Le conseil, depuis le départ de Lucien, était en proie à une anxiété extrême et à la plus grande irrésolution. Quelques membres proposaient de sortir en masse et d’aller à Paris chercher abri au milieu du peuple. D’autres voulaient que la représentation nationale n’abandonnât point son poste et qu’elle y bravât les outrages de la force. Sur ces entrefaites, une troupe de grenadiers entre dans la salle, y pénètre lentement, et l’officier qui la commandait notifie au conseil l’ordre de se disperser. Le député Prudhon rappelle l’officier et ses soldats au respect des élus du peuple ; le général Jourdan leur fait envisager aussi l’énormité d’un pareil attentat. Cette troupe reste un moment indécise, mais un renfort entre en colonne serrée. Le général Leclerc s’écrie : « Au nom du général Bonaparte, le corps législatif est dissous ; que les bons citoyens se retirent. Grenadiers, en avant ! » Des cris d’indignation s’élèvent de tous les bancs de la salle, mais ils sont étouffés par le bruit des tambours. Les grenadiers s’avancent dans toute la largeur de l’Orangerie, avec lenteur et en présentant la baïonnette. Ils chassent ainsi devant eux les législateurs, qui font entendre encore en sortant le cri de vive la république ! À cinq heures et demie, le 19 brumaire an VIII (10 novembre 1799), il n’y eut plus de représentation.

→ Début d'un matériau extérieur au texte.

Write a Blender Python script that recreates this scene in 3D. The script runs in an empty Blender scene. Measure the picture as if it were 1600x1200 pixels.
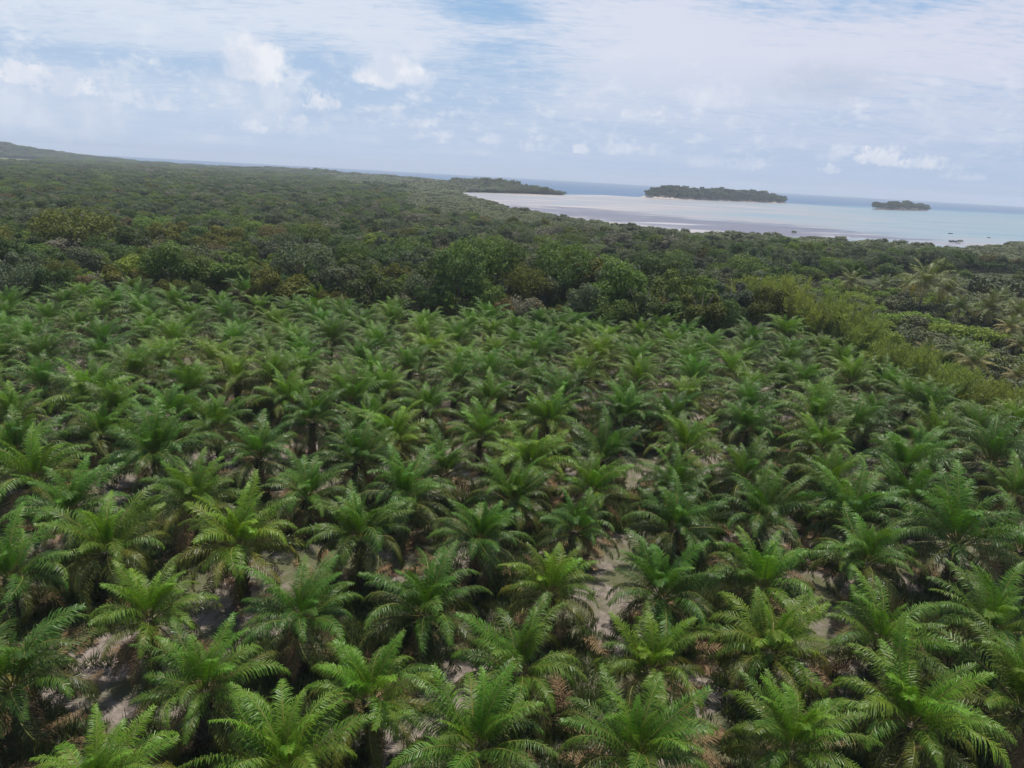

Ainsi fut consommée cette violation de la loi, ce coup d’état contre la liberté. La force commença sa domination. Le 18 brumaire fut le 31 mai de l’armée contre la représentation, si ce n’est qu’il ne fut pas dirigé contre un parti, mais contre la puissance populaire. Mais il est juste pourtant de distinguer le 18 brumaire de ses suites. On pouvait croire alors que l’armée n’était qu’un auxiliaire de la révolution, comme au 13 vendémiaire, comme au 18 fructidor, et que ce changement indispensable ne tournerait pas au profit d’un homme, d’un homme seul, qui changerait bientôt la France en un régiment, et qui ne ferait entendre dans le monde, jusque-là agité par une si grande commotion morale, que les pas de son armée et le bruit de sa volonté.